Saturday, January 15, 2011

Creditors to question archdiocese

Creditors, including victims of clergy sex abuse, will have their first chance to question the Archdiocese of Milwaukee about its financials at a meeting Feb. 11 at the federal courthouse.
The first meeting of creditors - called a 341 meeting for the section of the bankruptcy code that requires it - will be 11:30 a.m. in the offices of Assistant U.S. Trustee David Asbach, according to electronic court records.
Often uneventful, the procedural meetings can become a forum for creditors to raise concerns about the debtor, and the meeting may shed light on some of the issues that are likely to be raised in the bankruptcy proceedings, legal experts said.
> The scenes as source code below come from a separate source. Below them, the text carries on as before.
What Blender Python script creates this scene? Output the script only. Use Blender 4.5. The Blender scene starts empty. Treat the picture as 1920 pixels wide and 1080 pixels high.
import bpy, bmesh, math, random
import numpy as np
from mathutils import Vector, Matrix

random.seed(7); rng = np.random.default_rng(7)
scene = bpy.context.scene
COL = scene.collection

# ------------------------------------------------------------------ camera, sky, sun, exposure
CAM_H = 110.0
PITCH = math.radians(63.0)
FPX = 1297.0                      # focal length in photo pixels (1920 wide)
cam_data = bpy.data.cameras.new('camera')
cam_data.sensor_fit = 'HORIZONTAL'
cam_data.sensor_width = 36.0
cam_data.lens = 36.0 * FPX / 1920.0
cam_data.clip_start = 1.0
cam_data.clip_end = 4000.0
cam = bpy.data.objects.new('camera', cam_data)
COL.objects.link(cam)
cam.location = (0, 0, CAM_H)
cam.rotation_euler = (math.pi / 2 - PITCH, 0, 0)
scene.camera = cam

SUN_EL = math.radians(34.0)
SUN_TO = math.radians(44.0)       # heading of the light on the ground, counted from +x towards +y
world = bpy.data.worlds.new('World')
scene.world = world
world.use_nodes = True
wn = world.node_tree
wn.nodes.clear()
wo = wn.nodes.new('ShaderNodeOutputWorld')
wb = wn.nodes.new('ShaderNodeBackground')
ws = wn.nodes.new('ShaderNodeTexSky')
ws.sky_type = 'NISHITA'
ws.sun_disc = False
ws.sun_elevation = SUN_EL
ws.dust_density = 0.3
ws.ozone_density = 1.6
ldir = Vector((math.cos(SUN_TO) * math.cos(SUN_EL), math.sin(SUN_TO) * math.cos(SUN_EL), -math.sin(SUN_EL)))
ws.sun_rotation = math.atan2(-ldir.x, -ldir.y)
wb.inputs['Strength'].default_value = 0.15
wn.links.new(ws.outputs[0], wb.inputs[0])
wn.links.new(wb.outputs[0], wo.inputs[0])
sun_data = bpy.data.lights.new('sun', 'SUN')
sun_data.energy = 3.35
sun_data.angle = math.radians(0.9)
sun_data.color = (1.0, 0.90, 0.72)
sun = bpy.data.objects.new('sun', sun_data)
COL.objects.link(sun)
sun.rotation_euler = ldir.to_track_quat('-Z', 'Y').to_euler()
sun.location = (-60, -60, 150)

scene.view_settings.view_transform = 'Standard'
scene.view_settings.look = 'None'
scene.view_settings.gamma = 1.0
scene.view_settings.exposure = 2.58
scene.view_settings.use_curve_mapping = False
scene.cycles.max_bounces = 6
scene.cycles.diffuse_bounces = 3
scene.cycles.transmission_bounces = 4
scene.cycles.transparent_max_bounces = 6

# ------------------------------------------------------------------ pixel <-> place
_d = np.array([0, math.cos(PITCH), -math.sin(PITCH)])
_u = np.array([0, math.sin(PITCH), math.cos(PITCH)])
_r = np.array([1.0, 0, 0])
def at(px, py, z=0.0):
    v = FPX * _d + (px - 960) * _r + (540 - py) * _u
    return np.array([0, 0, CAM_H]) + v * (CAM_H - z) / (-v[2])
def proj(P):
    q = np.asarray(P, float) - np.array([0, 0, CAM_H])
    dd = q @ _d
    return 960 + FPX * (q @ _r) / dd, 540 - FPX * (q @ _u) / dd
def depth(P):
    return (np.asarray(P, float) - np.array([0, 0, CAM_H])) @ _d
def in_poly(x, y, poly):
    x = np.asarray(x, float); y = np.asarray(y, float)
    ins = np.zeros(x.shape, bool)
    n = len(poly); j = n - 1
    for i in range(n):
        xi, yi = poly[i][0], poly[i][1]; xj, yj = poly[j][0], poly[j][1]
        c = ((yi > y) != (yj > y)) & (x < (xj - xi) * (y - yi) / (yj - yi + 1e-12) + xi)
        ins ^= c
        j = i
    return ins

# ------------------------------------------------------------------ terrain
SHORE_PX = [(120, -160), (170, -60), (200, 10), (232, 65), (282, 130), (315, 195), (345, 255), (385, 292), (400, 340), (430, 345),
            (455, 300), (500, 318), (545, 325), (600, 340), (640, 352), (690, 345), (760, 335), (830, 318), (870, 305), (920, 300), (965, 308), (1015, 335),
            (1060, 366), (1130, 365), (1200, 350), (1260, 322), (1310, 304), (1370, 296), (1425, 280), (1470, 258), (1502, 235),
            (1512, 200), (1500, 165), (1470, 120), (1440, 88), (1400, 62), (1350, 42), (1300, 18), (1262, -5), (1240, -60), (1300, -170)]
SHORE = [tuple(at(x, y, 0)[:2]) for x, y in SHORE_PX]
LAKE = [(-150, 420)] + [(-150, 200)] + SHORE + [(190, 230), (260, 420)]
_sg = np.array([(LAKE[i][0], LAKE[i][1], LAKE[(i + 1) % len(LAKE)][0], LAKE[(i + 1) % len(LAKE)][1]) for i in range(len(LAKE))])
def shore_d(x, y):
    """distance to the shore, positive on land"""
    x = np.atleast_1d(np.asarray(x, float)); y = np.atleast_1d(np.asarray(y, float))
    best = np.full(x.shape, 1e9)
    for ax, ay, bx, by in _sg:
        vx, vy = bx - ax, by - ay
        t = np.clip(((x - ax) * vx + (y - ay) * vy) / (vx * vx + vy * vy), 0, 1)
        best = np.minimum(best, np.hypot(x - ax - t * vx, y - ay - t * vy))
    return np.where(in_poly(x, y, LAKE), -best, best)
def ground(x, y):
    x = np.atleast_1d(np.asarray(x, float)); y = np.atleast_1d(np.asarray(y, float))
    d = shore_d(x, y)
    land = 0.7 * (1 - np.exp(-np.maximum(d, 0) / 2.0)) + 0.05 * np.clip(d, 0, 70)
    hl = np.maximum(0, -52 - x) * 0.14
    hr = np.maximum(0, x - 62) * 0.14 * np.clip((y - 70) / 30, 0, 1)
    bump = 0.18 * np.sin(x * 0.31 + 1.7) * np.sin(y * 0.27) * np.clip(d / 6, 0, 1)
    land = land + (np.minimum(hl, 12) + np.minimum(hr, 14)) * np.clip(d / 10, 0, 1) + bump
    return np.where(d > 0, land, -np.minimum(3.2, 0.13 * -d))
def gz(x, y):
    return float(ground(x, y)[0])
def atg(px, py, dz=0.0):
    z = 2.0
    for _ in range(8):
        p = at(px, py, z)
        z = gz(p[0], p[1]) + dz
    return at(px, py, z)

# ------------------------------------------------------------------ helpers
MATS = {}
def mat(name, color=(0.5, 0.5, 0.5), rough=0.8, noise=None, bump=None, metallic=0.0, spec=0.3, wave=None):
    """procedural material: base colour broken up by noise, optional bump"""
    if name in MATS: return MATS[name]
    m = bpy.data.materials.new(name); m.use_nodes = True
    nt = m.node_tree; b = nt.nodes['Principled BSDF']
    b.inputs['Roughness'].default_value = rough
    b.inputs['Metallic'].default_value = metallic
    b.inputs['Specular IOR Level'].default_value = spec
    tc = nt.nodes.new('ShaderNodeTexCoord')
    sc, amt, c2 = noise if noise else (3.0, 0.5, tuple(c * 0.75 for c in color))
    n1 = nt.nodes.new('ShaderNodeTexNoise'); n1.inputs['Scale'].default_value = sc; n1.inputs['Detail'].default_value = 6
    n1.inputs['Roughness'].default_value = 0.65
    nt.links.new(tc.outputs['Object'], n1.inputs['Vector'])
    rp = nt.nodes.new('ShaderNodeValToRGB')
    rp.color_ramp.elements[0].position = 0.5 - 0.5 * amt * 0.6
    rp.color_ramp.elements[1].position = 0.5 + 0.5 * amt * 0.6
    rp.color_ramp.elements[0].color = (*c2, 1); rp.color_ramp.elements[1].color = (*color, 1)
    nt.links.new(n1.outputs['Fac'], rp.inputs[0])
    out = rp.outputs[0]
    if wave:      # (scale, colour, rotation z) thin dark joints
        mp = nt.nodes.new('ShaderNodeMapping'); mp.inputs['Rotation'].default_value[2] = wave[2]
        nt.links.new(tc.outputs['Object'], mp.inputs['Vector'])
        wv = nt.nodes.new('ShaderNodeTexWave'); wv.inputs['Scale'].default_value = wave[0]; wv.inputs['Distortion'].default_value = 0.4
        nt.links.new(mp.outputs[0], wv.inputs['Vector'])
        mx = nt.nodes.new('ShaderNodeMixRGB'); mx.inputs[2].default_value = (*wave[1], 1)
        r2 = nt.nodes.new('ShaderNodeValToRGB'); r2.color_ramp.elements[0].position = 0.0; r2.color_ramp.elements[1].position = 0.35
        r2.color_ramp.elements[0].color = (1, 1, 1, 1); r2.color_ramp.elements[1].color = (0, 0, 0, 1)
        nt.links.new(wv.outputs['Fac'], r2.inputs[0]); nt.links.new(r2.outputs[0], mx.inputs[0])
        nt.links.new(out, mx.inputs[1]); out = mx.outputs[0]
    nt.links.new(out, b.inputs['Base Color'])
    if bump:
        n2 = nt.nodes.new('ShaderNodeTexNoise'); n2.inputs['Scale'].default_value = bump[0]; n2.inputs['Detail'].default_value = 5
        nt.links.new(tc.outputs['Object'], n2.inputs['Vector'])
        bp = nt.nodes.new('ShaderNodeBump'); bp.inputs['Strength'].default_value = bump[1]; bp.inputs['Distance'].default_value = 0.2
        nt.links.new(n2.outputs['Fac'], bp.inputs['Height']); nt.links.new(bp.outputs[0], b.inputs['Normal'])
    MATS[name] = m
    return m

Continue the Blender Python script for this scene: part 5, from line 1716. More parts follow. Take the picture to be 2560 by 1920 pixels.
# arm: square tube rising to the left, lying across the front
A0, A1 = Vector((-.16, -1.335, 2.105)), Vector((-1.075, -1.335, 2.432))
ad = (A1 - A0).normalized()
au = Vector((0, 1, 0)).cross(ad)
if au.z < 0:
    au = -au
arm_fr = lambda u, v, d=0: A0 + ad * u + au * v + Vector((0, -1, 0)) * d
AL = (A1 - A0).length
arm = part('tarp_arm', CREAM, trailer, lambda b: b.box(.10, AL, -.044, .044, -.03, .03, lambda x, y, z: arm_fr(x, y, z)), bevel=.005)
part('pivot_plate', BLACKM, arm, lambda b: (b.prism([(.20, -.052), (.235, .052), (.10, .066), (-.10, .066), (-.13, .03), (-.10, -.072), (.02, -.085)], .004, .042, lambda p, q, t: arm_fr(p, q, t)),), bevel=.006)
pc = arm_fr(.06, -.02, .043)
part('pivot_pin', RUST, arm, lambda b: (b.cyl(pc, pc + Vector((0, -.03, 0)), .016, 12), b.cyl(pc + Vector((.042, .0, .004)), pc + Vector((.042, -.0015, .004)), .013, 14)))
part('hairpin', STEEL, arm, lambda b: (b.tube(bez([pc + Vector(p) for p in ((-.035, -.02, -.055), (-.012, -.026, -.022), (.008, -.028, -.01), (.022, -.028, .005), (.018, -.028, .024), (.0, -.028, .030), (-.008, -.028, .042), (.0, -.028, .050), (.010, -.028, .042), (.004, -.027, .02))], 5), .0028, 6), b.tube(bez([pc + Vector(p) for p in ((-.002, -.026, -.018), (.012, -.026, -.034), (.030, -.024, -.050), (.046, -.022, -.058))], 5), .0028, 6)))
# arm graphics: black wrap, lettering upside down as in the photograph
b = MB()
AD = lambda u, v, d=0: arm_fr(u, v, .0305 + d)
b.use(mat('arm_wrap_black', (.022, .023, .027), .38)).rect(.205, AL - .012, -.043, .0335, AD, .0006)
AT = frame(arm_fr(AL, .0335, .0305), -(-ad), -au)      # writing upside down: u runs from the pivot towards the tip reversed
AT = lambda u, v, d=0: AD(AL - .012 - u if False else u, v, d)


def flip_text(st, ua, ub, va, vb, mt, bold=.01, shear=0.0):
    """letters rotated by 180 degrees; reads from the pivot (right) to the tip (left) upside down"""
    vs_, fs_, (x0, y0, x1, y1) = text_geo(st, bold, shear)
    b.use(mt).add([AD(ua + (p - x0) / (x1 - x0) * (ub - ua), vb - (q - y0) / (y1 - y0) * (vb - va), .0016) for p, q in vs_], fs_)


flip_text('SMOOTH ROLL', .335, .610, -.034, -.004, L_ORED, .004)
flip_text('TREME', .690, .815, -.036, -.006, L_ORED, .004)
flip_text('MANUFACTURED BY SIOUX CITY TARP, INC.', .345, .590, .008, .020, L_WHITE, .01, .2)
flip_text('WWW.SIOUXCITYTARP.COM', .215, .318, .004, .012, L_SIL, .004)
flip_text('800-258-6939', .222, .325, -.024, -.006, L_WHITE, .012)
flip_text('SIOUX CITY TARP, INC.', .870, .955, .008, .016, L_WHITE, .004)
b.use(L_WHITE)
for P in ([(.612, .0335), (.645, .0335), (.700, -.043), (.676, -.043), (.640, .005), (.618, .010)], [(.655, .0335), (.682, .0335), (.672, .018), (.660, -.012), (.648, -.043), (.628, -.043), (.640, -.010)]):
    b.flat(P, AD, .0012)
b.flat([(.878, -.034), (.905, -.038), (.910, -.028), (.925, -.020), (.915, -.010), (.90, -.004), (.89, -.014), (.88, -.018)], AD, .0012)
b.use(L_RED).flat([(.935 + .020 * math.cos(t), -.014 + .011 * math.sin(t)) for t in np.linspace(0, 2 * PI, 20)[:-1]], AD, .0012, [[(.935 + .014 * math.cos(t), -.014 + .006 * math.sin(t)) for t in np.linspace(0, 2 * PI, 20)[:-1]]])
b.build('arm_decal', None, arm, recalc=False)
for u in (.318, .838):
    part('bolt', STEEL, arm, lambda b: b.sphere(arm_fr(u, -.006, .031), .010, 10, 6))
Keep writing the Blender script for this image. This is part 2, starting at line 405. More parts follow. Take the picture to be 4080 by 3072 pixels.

"It can be a chance for plaintiffs to come and vent, but whether they'll be shut down, I don't know," said Jonathan Lipson, a University of Wisconsin-Madison law professor who has written on the clergy sex abuse bankruptcies.
"It's a formality," he said, "but an important one: You do need some part in the procedure where creditors can look the representative in the eye and say, 'This is what you told us your assets are. Is it true?' "
In other matters related to the bankruptcy:
• The archdiocese has appealed a decision absolving its insurers of liability in pending clergy sex abuse cases to the Wisconsin Supreme Court. But the appeal was put on hold this week because of its Chapter 11 bankruptcy proceedings.
The bankruptcy, filed last week, essentially stays all related civil actions, including the fraud cases now pending in Milwaukee County Circuit Court and the Dec. 23 appeal by the archdiocese on the insurance issue.
In that filing, the church asked the high court to review a November Court of Appeals decision, which absolved its insurer of liability because the acts alleged in the fraud lawsuits were intentional rather than accidental.
But attorneys for the insurer wrote a letter to the Supreme Court this week, saying it would not file its response without approval of the bankruptcy judge, out of concern that it may violate the stay order.
David Muth, one of the archdiocese's attorneys, declined to say whether they would ask the bankruptcy court to lift the stay so the Supreme Court could respond to the appeal. The attorney for the insurer did not immediately return a telephone call seeking comment.
• Before it's over, the bankruptcy is likely to produce thousands of pages of legal documents. Now, anyone ravenous enough to read them all can access them for free without setting foot in the federal courthouse.
The records are being made available online by Kurtzman Carson Consultants, a Los Angeles firm hired by the archdiocese with the court's approval to serve notices of every official development in the case on the 2,700 potential creditors or parties of interest.
The official record is on file at the Clerk of the Bankruptcy Court and available online at the Public Access to Court Electronic Records database maintained by the federal court system, though PACER charges by usage.
The Kurtzman Carson Consultants site is free at www.kccllc.net/archmil.